What people know is in part issue stances, in part character, and in part when it comes to presidential candidates a sense of the person. I'm not sure ABBA was the way to go for McCain.

Later today, if possible, I want to blog about a quiet movement by some folks to get pollsters to include Hillary Clinton in pre-election polls, at least until the conventions are over. It's fascinating stuff, these emails to pro pollsters asking them to include her name, suggesting that maybe it's not so over after all. They note Obama's poll numbers against McCain seeming to slip. Again, fascinating. Hopefully will have more later.

Wednesday, July 2, 2008

CNN vs Fox vs The World

As I mentioned in an earlier post some time back, CNN's recent ratings success had more to do with the Democratic nomination battle and network audience demographics than it did with anything they were doing right.

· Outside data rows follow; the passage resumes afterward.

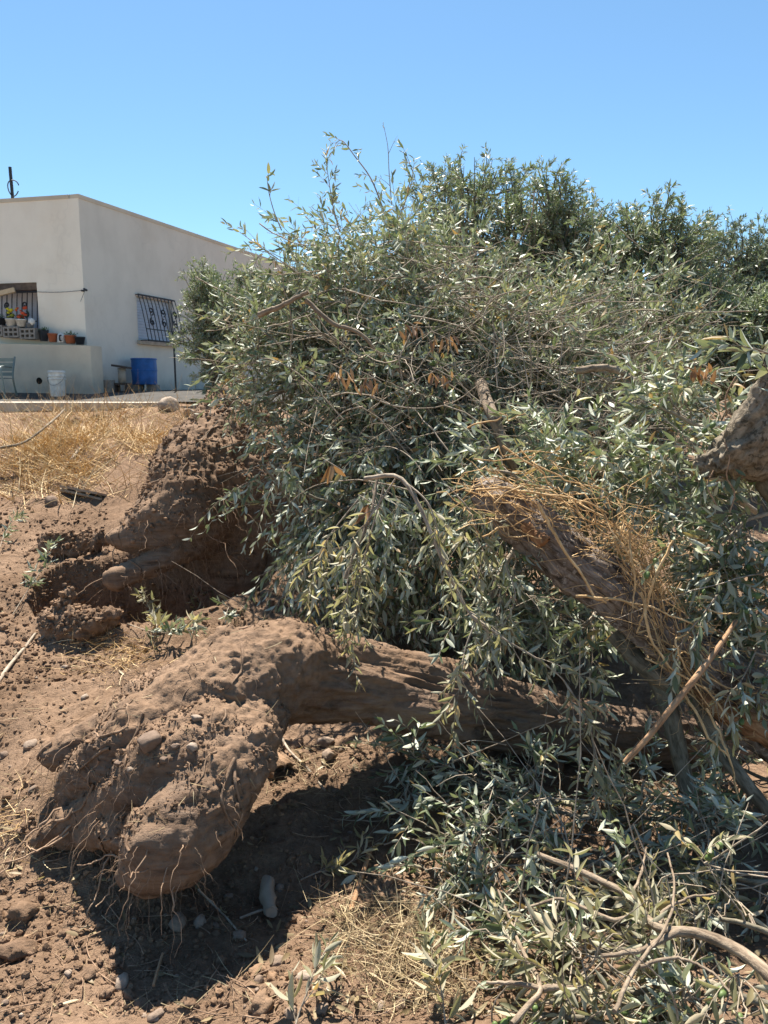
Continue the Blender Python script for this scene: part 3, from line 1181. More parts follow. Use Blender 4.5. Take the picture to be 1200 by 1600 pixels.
def scroll_path(cx, cz, h):
    """an S of two spirals, in the plane of the grille"""
    out = []
    for s in (1, -1):
        a = np.linspace(0, 3.6 * math.pi / 2 * 1.4, 16)
        rr = h * 0.20 * (1 - a / (a[-1] * 1.25))
        seg = np.stack((cx + s * (h * 0.05 + rr * np.sin(a)) * 0.9, cz + s * (h * 0.22 - rr * np.cos(a) + h * 0.05)), -1)
        out.append(seg)
    return out


def grille(name_parent, O, u, n, a0, a1, z0, z1, step, offs, scrolls, rad=0.009):
    def pt(a, z):
        f = (z1 - z) / (z1 - z0)
        return O + u * a + n * (offs[0] + (offs[1] - offs[0]) * f ** 0.8) + UP * z
    k = int(round((a1 - a0) / step))
    fm = MB()
    tubes(fm, np.array([pt(a0, z1), pt(a1, z1)]), rad * 1.8, 6, cap=True)
    g = fm.build('grille', MT['iron'], name_parent)
    fm = MB()
    tubes(fm, np.array([pt(a0, z0), pt(a1, z0)]), rad * 1.8, 6, cap=True)
    fm.build('rail', MT['iron'], g)
    for j in range(k + 1):
        a = a0 + (a1 - a0) * j / k
        b = MB()
        tubes(b, np.array([pt(a, z) for z in np.linspace(z0, z1, 6)]), rad, 5)
        b.build('bar', MT['iron'], g)
    for f in ((0.28, 0.72) if scrolls > 0 else (0.5,)):
        b = MB()
        z = z0 + (z1 - z0) * (0.25 if f < 0.5 else 0.75)
        if f < 0.5 or scrolls < 3:
            tubes(b, np.array([pt(a0, z), pt(a1, z)]), rad, 5)
            b.build('crossbar', MT['iron'], g)
    for j in range(scrolls):
        a = a0 + (a1 - a0) * (j + 0.62) / scrolls * 0.98
        b = MB()
        zc = (z0 + z1) / 2 + 0.03
        hh = (z1 - z0) * 0.46
        for seg in scroll_path(a, zc, hh):
            tubes(b, np.array([pt(q[0], q[1]) + n * 0.012 for q in seg]), rad * 1.5, 5)
        b.build('scroll', MT['iron'], g)
    # stays back to the wall
    for a in (a0, a1):
        for z in (z0, z1):
            b = MB()
            tubes(b, np.array([pt(a, z), O + u * a - n * 0.02 + UP * z]), rad, 5)
            b.build('stay', MT['iron'], g)
    return g


grille(house, C0, US, NS, wa0 - 0.02, wa1 + 0.0, wz0 - 0.01, wz1 + 0.02, 0.105, (0.05, 0.22), 3, 0.0085)
# front opening: pale curtain behind, lintel, bars with scrolls, sunlit plank laid across
b = MB()
lbox(b, C0, UF, NF, fa0 - 0.05, fa1 + 0.05, -0.33, -0.30, fz0 - 0.05, fz1 + 0.05)
b.build('curtain', MT['curtain'], house, smooth=False)
b = MB()
lbox(b, C0, UF, NF, fa0, fa1, -0.2, -0.012, fz1 - 0.11, fz1 - 0.002)
b.build('lintel', MT['lintel'], house, smooth=False)
grille(house, C0, UF, NF, fa0 + 0.015, fa1 - 0.02, fz0 + 0.02, fz1 - 0.14, 0.092, (-0.03, 0.04), 5, 0.0085)
# wire strung along the front wall to a hook
a_h, z_h = wall_hit(133, 453, C0, UF, NF, 0.03)
a_l, z_l = wall_hit(58, 456, C0, UF, NF, 0.03)
b = MB()
w_ = np.array([C0 + UF * (a_h + (a_l - a_h) * t) + NF * (0.03 + 0.01 * math.sin(3 * t)) + UP * (z_h + (z_l - z_h) * t - 0.02 * math.sin(math.pi * t)) for t in np.linspace(0, 1, 12)])
tubes(b, w_, 0.004, 4)
tubes(b, np.array([C0 + UF * a_h + NF * 0.03 + UP * z_h, C0 + UF * (a_h + 0.10) + NF * 0.02 + UP * (z_h - 0.17)]), 0.003, 4)
b.build('wire', MT['iron'], house)
b = MB()
tubes(b, np.array([C0 + UF * a_h - NF * 0.01 + UP * z_h, C0 + UF * a_h + NF * 0.06 + UP * (z_h + 0.01)]), 0.018, 6, cap=True)
tubes(b, np.array([C0 + UF * (a_h + 0.05) - NF * 0.01 + UP * (z_h - 0.012), C0 + UF * (a_h + 0.05) + NF * 0.05 + UP * (z_h - 0.01)]), 0.014, 6, cap=True)
b.build('hook', MT['iron'], house)

# terrace wall below the front window
TW = 0.30
tz_r = wall_hit(141, 540, C0, UF, NF, TW)
tz_l = wall_hit(2, 527, C0, UF, NF, TW)
tw_ = thing('terrace_wall', 'low stained terrace wall carrying the flower pots in front of the house', 'wall', C0 + UF * 1.0 + NF * TW + UP * 1.5)
slope = (tz_l[1] - tz_r[1]) / (tz_l[0] - tz_r[0])


def ledge_z(a):
    return tz_r[1] + slope * (a - tz_r[0])


b = MB()
V = []
for a in (tz_r[0], 7.0):
    for n_ in (0.003, TW):
        for z in (ZB, ledge_z(min(a, 2.2))):
            V.append(C0 + UF * a + NF * n_ + UP * z)
Fc = np.array([(0, 1, 3, 2), (4, 6, 7, 5), (0, 4, 5, 1), (2, 3, 7, 6), (0, 2, 6, 4), (1, 5, 7, 3)])
b.add(np.array(V), Fc)
b.build('wall_body', MT['plaster_old'], tw_, smooth=False)
hx, hz = wall_hit(61.5, 595, C0, UF, NF, TW)
b = MB()
lathe(b, [(0.0, -0.006), (0.04, -0.005), (0.052, 0.003), (0.044, 0.006), (0.036, 0.001), (0.0, 0.0005)], C0 + UF * hx + NF * (TW + 0.002) + UP * hz, 16, NF)
b.build('drain_hole', MT['dark_inside'], tw_)

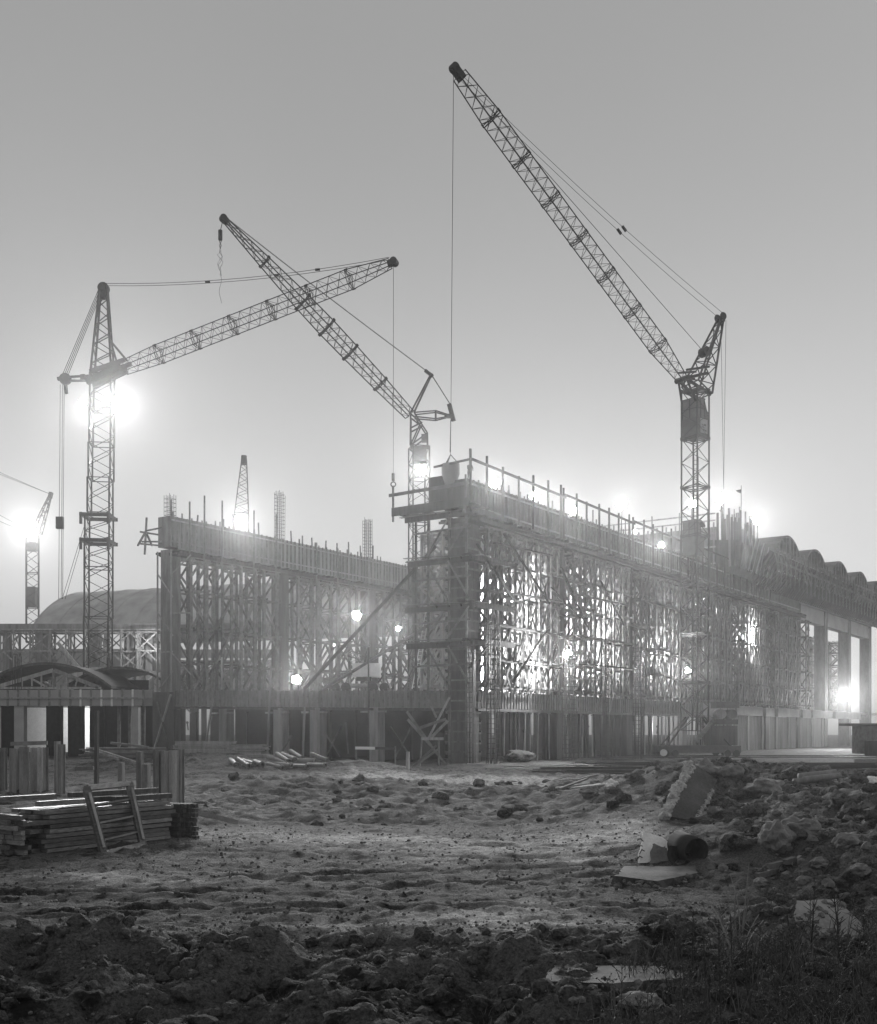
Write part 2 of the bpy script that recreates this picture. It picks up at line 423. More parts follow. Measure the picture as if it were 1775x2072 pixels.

Today in the AJC, an article noting that cable news viewership has significantly declined (hey, it's summer! there's beer to drink!), including CNN as it drops back to its usual 2nd place behind Fox News.

Here's part of the article that I believe deserves comment:

"I think (Sen. Barack) Obama's nomination and his winning the primaries has changed things dramatically for cable, and I think that's one of the reasons why Fox hasn't been doing as well," said Paul Levinson, chairman of Fordham University's communication and media studies department. "People who support Obama don't watch Fox much."


Absolutely. Dems tend to watch CNN more than Fox and they were caught up in the race between Obama and Clinton. And then there's this bit of nobraindom:

Richard White, a spokesman for Fox News, disagreed. Noting Fox regained the lead in a key prime-time demographic, White said, "It's surprising that a chairman of a communications and media department could be so out of touch and ill-informed."

PR flaks need to learn when to shut up, especially when they (1) can't read data and (2) have no common sense and (3) just because they're PR people and should shut up anyway, especially on topics like this. I know PR guys are paid to spew crap like this but come on, grow a conscience.

So CNN slips back into second place. As I said it would, months ago when they were bragging about moving ahead of Fox. I love being right, mainly because it happens so rarely.